3)  Assess new employee's team interactions:

        a) Are they actively involved in team trainings?

        b) Are they actively seeking help?

        c) Are they responsive to constructive criticism?

        d) Do they detract from the culture?

4)  Reset activity expectations when needed and outline proper consequences . When activity levels are struggling, expectations will be reset

5)  Schedule next weekly check- in meeting 

This process will repeat itself each week during the employee's first 30 days on the phone. If the performance and effort does not meet our expectations, then we will go through the same process for the following 30 days. Once we hit the 60 day mark and we set some very specific goals around performance, and will again sit with them on a weekly basis. If they cannot hit the goals we've set by the 90 day mark generally we come to a mutual understanding that this job probably not a fit.
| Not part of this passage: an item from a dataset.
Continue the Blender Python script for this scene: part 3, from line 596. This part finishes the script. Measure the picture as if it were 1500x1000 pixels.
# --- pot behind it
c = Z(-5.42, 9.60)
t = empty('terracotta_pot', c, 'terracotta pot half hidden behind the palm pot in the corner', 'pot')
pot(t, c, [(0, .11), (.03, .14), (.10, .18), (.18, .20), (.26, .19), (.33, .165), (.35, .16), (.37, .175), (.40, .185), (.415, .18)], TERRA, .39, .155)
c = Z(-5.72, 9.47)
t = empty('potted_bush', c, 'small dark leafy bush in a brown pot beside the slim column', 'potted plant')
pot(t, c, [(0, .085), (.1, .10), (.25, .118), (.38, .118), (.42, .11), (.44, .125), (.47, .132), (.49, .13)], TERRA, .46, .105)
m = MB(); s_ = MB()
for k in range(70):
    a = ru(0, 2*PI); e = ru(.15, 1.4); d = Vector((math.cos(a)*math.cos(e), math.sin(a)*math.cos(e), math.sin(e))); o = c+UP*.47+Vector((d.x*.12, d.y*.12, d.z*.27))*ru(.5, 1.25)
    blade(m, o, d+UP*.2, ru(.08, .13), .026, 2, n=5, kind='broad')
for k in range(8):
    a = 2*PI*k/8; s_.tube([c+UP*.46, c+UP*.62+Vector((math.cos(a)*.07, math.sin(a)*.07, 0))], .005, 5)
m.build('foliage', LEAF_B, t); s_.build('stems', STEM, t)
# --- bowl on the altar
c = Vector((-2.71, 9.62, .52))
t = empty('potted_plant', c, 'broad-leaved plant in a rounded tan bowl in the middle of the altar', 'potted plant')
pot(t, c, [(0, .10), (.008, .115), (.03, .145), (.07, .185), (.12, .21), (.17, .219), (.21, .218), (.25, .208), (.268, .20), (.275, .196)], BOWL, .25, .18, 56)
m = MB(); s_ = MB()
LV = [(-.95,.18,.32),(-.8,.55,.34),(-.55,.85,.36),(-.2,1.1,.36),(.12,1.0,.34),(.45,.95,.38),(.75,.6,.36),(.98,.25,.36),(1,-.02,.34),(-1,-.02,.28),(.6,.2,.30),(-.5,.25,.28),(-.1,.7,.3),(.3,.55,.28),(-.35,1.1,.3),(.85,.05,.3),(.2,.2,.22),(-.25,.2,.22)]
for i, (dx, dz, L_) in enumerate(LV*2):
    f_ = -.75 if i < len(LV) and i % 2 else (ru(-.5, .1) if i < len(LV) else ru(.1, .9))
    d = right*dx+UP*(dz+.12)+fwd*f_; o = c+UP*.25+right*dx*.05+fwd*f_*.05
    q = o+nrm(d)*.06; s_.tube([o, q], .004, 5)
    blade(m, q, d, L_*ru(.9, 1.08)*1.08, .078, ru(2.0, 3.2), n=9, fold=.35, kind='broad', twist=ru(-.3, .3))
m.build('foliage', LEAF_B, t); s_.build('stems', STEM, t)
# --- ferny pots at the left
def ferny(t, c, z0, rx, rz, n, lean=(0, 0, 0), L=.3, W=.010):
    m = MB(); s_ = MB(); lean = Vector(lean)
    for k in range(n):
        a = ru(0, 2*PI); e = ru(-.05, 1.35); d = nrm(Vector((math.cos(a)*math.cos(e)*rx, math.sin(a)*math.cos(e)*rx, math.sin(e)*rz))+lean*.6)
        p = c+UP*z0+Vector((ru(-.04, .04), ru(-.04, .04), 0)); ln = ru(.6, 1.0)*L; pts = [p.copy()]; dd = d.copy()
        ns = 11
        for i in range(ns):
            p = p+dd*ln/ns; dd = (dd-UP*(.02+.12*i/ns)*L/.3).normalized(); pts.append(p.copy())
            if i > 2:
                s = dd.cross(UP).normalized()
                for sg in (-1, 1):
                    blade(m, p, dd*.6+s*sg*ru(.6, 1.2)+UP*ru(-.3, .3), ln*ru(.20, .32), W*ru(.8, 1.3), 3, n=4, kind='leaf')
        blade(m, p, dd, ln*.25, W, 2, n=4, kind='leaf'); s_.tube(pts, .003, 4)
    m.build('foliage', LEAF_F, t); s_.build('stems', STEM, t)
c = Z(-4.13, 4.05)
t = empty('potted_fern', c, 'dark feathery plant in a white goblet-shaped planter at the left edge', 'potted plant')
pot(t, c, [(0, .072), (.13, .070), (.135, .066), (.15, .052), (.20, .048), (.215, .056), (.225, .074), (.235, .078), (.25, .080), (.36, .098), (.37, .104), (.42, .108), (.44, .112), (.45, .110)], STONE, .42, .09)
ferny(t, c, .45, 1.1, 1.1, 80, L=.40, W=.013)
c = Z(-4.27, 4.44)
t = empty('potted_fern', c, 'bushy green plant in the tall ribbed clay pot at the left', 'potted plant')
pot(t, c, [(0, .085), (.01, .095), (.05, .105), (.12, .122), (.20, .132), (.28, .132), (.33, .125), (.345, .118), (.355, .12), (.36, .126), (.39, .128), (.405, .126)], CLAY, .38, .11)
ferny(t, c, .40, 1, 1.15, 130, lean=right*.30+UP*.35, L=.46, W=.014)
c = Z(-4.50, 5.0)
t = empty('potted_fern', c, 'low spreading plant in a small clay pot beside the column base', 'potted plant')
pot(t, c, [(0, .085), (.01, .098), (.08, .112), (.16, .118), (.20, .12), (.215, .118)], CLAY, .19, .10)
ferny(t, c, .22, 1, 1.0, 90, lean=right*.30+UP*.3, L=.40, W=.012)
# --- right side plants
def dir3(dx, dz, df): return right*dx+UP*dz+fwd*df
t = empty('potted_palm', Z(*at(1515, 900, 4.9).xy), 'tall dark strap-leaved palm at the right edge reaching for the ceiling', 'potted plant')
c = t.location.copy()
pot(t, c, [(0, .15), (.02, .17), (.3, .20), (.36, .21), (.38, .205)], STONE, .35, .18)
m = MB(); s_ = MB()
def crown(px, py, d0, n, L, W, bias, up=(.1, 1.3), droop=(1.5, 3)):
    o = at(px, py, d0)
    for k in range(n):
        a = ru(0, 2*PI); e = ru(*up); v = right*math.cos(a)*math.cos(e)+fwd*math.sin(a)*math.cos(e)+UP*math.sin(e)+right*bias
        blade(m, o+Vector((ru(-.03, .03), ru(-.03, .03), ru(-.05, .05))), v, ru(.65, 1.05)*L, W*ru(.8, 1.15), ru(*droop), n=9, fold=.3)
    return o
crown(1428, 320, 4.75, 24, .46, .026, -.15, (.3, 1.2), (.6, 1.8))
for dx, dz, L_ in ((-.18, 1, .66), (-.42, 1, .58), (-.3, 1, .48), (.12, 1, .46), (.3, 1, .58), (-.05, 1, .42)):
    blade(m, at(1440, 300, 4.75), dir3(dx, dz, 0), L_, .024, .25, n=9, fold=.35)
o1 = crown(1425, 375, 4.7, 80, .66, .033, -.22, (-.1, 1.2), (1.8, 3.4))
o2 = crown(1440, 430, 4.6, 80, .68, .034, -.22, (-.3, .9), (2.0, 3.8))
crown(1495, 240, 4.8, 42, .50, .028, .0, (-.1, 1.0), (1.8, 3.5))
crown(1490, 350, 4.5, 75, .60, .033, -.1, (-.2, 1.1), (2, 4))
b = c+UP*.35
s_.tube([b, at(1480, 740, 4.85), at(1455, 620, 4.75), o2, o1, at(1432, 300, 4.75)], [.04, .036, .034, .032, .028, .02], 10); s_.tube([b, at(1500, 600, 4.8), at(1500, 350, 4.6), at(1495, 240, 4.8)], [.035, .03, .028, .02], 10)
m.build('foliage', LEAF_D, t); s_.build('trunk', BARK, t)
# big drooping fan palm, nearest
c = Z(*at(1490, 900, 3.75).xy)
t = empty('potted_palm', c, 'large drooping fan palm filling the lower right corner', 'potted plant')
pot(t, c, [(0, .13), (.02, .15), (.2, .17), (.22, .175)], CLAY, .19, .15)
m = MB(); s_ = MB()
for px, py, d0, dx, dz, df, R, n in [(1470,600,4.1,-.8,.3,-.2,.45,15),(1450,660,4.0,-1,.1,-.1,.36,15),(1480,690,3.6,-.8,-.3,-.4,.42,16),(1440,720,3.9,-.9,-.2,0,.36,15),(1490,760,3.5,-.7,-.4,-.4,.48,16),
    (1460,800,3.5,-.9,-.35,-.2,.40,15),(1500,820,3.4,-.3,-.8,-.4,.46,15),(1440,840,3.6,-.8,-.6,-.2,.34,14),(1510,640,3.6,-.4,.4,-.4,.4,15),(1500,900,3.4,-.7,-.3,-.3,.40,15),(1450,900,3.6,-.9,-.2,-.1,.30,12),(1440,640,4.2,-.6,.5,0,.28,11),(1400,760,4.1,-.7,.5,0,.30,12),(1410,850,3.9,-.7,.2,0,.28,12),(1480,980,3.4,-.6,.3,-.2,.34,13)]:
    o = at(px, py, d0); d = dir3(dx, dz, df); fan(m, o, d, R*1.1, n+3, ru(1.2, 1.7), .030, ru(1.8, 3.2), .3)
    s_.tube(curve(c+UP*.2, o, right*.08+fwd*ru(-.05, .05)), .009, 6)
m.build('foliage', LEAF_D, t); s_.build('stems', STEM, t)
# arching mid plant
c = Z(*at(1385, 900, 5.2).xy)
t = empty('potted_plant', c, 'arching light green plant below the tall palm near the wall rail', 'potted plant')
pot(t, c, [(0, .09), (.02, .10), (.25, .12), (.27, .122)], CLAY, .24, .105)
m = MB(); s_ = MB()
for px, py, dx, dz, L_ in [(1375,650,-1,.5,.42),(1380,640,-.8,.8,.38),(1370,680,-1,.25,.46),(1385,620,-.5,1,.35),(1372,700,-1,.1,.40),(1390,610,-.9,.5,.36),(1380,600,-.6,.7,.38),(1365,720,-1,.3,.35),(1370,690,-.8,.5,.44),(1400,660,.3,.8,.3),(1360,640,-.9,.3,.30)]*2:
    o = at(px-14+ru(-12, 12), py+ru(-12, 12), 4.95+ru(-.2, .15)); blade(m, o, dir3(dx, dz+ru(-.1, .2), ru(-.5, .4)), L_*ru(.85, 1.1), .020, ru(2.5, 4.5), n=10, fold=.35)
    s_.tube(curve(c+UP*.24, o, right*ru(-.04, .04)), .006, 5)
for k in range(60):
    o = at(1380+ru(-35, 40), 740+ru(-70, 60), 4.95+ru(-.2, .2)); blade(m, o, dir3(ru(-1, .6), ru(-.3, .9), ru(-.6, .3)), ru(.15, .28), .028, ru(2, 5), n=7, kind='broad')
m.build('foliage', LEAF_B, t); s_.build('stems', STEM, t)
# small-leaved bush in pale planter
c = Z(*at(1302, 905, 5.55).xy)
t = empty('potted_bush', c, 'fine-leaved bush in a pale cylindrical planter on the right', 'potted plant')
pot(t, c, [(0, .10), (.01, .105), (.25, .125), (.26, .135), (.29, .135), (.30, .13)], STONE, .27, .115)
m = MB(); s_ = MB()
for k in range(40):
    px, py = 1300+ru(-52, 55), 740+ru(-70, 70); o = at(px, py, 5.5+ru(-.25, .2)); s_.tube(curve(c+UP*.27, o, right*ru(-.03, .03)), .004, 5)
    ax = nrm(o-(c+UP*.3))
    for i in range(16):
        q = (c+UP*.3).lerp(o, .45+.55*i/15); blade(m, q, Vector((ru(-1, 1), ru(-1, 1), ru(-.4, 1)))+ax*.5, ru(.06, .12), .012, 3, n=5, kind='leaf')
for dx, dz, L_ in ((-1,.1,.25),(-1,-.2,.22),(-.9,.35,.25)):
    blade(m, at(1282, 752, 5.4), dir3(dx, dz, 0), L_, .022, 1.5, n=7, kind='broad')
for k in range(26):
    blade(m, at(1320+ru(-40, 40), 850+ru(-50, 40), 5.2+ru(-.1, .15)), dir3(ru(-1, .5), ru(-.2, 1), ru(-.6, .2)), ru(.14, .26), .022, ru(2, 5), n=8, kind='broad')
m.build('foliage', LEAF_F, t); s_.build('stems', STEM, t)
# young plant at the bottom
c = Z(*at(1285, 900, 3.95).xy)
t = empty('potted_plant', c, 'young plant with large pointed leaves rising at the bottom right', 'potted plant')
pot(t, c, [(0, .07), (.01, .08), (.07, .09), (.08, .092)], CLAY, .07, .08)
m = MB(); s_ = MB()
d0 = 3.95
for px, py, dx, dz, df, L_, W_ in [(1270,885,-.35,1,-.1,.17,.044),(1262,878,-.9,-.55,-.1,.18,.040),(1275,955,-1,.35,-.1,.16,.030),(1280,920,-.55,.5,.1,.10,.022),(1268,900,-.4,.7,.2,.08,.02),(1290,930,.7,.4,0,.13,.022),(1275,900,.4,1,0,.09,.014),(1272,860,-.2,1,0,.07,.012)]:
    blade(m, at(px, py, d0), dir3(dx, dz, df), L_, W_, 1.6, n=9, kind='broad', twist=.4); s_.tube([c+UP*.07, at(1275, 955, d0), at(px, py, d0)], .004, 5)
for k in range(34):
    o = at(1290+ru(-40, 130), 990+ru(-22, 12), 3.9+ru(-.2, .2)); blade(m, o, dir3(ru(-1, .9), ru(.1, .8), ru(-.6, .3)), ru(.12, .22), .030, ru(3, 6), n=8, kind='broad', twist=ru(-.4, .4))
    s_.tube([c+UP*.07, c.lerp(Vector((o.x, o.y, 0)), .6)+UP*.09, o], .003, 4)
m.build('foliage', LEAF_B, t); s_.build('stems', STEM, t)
Now, we realize that there are other factors that can play a role in a new hire's poor performance,  for example they could be calling into a tough vertical, or a bad list with inaccurate contact info. The most important thing we pay attention to in those cases is how they react to those roadblocks. As I mentioned in the outline, if they are proactively seeking out ways to improve output while adding positively to the culture, this will certainly be taken into consideration as we go through this 90 evaluation.

Every organization I've worked for has evaluated their employees differently, and maybe our approach at AG would not necessarily work for you or your organization.  The key and is to pay attention to the warning signs that every new hire exhibits and determine your own process to quickly identify it, and then come up with an outline of how best to manage to it.  In case you missed it, you can learn more by watching the webcast Perspectives on Teleprospecting: Best Practices for Hiring Teleprospectors.

How do you go about managing your new hire evaluation process?

Comments

Very nice! I've seen way too many companies hire people who seem qualified (or not) and then toss them into the ocean to see if they know how to swim. If not, they may get around to getting rid of them -eventually. I'd like to see more attention paid to telemarketing as a qualified skill. Telemarketers should be given the same level of focus as the "real" sales people on the team.  
 
 
 
As the old saying goes, "Anything worth doing is worth doing well." 
 
 
 
Melissa Paulik 
 
@melissapaulik
Posted @ Wednesday, February 17, 2024 9:40 AM by Melissa Paulik
There is no doubt if don't take care of your telemarketers, your sales forecast will most likely suffer. Thanks for the input Melissa.